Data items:
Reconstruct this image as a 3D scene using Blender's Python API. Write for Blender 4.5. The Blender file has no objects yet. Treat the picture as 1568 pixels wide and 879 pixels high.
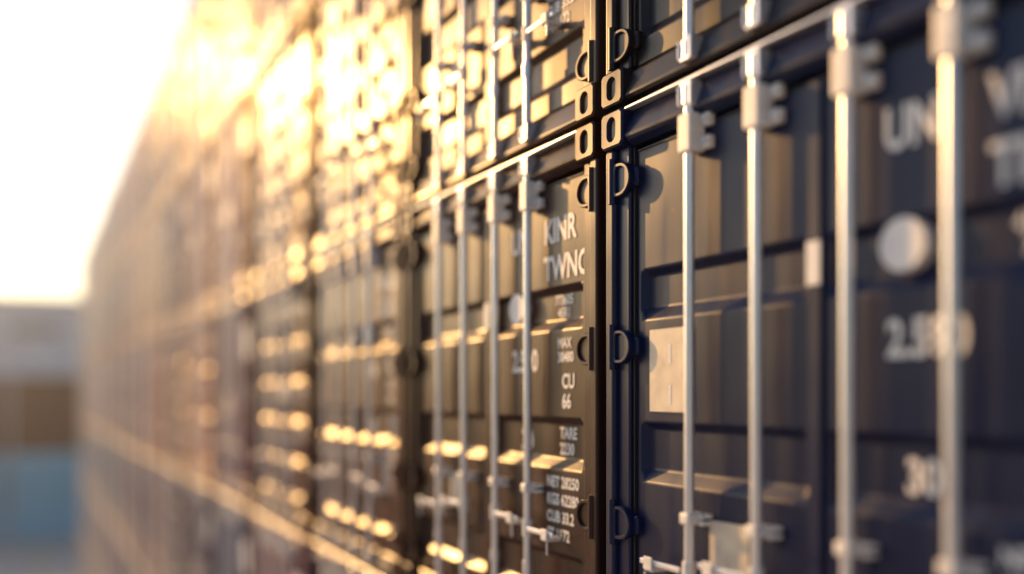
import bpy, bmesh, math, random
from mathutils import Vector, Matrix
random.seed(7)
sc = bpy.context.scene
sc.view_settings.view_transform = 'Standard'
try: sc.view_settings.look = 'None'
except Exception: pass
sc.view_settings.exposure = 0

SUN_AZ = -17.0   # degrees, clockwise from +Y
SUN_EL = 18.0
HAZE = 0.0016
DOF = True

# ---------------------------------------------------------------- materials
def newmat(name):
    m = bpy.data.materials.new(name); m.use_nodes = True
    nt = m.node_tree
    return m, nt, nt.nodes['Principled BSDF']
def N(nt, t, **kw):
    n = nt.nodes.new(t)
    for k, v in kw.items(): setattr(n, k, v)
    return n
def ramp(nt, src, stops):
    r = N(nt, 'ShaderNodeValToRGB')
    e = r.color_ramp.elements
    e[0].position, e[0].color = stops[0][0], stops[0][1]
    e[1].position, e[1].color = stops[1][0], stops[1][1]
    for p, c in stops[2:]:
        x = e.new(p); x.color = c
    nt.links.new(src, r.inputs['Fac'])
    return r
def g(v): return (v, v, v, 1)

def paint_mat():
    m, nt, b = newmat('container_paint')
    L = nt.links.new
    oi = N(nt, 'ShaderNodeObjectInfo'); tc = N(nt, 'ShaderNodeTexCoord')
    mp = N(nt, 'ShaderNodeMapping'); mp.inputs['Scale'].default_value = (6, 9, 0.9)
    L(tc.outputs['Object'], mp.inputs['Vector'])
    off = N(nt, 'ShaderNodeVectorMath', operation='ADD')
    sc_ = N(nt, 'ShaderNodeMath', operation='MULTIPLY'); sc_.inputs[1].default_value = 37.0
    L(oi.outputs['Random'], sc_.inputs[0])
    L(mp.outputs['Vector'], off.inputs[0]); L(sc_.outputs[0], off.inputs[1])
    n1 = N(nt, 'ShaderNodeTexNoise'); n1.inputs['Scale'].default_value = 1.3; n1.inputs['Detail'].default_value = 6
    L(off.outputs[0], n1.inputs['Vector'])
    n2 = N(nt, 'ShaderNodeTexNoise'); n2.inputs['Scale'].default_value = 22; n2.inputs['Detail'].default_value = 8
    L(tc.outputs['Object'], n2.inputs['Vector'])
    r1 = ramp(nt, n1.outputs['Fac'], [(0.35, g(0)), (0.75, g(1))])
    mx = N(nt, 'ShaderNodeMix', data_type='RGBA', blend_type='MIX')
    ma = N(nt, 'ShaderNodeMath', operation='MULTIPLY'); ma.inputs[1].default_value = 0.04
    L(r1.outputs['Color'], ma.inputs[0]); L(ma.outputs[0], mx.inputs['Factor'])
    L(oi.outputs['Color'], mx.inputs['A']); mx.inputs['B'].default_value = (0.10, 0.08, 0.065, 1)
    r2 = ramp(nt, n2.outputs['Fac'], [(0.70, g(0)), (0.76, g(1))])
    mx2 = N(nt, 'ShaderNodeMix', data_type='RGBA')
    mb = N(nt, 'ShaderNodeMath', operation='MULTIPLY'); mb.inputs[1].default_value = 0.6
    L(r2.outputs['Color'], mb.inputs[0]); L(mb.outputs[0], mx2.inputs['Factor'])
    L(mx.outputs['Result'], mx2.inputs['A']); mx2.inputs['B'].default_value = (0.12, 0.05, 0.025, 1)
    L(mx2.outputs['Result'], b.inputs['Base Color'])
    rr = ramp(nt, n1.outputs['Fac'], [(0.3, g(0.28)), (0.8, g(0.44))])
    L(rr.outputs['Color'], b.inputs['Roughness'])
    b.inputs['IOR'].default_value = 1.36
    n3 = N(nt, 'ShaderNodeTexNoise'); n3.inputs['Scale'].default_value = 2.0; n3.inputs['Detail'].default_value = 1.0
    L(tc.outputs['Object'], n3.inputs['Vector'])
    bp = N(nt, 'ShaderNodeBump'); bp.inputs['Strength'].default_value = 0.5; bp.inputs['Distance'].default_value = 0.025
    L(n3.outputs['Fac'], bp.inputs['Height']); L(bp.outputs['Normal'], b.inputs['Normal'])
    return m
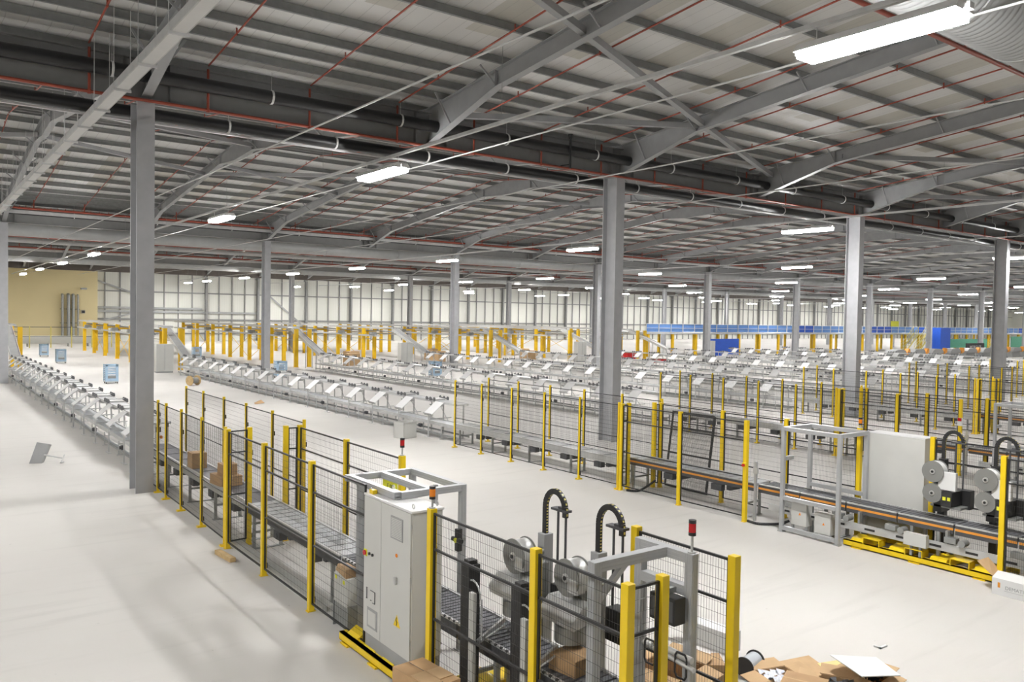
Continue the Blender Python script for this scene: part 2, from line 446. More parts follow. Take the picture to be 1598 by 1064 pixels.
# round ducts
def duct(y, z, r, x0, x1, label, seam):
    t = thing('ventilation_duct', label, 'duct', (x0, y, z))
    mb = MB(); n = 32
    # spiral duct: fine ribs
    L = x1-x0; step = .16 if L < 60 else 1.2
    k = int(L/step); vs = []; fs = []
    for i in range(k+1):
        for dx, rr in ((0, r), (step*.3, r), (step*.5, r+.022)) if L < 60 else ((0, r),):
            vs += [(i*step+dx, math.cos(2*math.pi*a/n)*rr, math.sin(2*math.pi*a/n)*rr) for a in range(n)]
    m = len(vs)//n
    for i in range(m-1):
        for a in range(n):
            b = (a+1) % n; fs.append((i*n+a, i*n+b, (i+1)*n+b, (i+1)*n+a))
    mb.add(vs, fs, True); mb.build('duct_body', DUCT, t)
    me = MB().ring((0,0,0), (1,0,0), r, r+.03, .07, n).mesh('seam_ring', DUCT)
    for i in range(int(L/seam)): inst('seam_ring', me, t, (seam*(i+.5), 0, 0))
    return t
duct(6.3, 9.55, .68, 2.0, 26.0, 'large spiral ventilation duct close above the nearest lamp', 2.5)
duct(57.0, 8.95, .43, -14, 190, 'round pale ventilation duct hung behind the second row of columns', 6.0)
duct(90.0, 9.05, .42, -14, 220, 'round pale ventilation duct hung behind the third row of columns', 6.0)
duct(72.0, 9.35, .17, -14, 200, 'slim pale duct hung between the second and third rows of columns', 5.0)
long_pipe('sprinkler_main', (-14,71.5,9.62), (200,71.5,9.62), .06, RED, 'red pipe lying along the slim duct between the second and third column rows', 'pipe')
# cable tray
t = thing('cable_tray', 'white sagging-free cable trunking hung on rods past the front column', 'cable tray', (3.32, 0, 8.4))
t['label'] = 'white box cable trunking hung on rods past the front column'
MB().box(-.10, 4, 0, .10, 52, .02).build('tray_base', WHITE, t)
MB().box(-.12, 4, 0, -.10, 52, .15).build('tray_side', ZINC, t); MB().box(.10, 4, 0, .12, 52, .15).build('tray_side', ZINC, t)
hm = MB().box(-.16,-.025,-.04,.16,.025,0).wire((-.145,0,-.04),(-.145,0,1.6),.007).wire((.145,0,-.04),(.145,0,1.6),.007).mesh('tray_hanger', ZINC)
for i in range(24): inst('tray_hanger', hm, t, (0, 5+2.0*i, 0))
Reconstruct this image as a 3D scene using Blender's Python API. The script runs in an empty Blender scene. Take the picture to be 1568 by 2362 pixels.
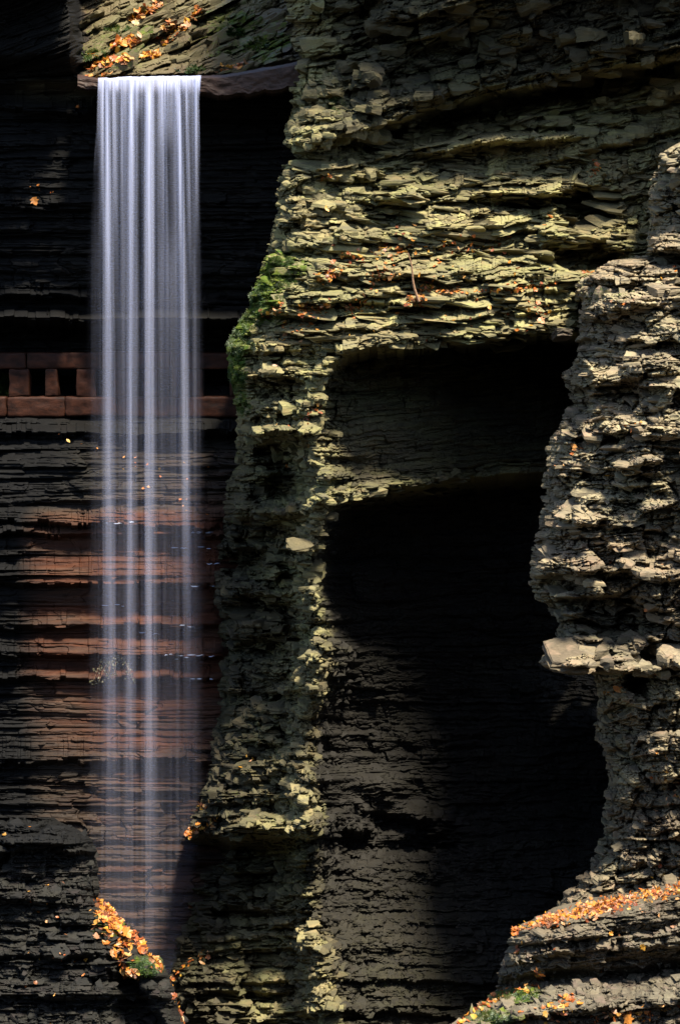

> **Task instructions**:
Report only the number of lines in the listing that contain the word "from".

> **The answer**:
3